Разумеется, читателю не стоит обманываться насчет степени осведомленности о поэтике аркадского топоса тех, кто упоминает его вот так, вскользь. Цитированные выше и многие подобные им формулы нередко содержат намеренно клишированный или ироничный подтекст, при помощи которого авторы сообщают своим читателям: «Смотрите-ка, и нам знакомы идиллические топосы, и мы на короткой ноге с Аркадией, подобно великим предшественникам»[1110]. Еще Пушкин предостерегал от манерной поэтической буколики à la Гесснер, поскольку ей недостает простоты, правдивости и свободы античной идиллии[1111]. Пушкин обладал чутьем на всякого рода словесные штампы, вот почему он, как отмечено выше, избегал понятия «аркадский».

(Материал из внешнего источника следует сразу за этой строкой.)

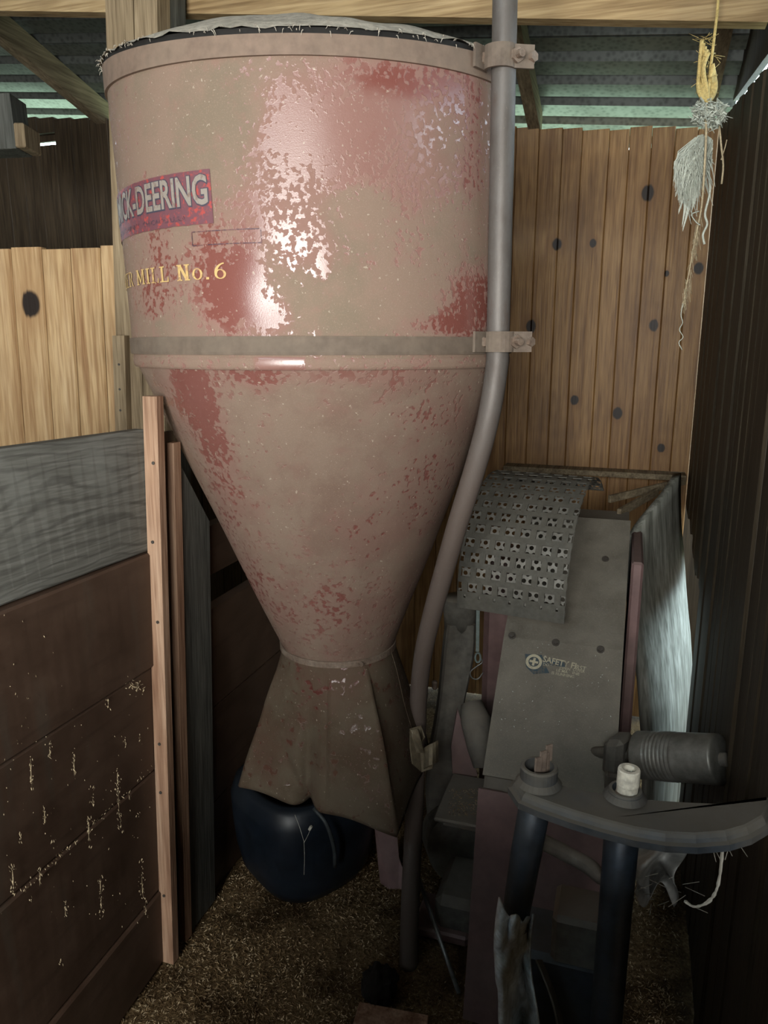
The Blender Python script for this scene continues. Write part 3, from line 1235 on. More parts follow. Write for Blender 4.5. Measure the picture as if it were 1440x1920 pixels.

Откровенно ироничная интерпретация Аркадии возникает в России достаточно рано. Около 1790 г. лирик и драматург Я.Б. Княжнин написал комедию в стихах под названием «Чудаки», в которой «просвещенный» слуга призывает своего застенчивого и восторженного господина оставить «чепуху ‹…› сладких слов» и плюнуть на «селадонство». Идиллической «робости романныя беремя» «было хорошо ‹…› в проказны времена аркадских пастушков», теперь же царят иные нравы, и можно без околичностей, т. е. без «сладких слов» и «пастушеских свирелей» переходить к делу. Юный дворянин, примечательно именующийся Приятом, изрядно сбит с толку такими советами, а в конце пьесы «современный» слуга делает вывод, что так или иначе все люди чудаки («Что всякий, много ли иль мало, но чудак»)[1112]. Отзвук этого эпизода мы находим в комедии А.Н. Островского «Таланты и поклонники» (первое издание в 1882 г.), в которой влюбленный господин пишет своей возлюбленной стихи и, оправдываясь, замечает, что и он «в Аркадии родился»[1113].

Известную ироническую пикантность придал мотиву Аркадии и уже упомянутый нами Карамзин. В 1797 г. он напечатал стихотворную «жалобу» некоего пастушка под названием «Отставка»: пастушка Хлоя наставила рога своему пасторальному дружку, что не совсем соответствует штампованным представлениям о гендерных отношениях в «аркадском» тексте. Однако обманутый пастушок шокирован меньше, чем можно было бы полагать: он утешается предположением, что за другим кустиком его уже ждет другая подружка, и размышлением о скоротечности и конечности земного бытия:

Итак, смотри в глаза мне смело;Я, право, Хлоя, не сердит.Шуметь мужей несносных дело;Любовник видит – и молчит;Укажут дверь – и он с поклономЕе затворит за собой;Не ссорясь с новым Селадоном,Пойдет… стихи писать домой.Я жил в Аркадии с тобоюНе час, но целых сорок дней!Довольно – лучший соловейПоет не долее весною ‹…›[1114].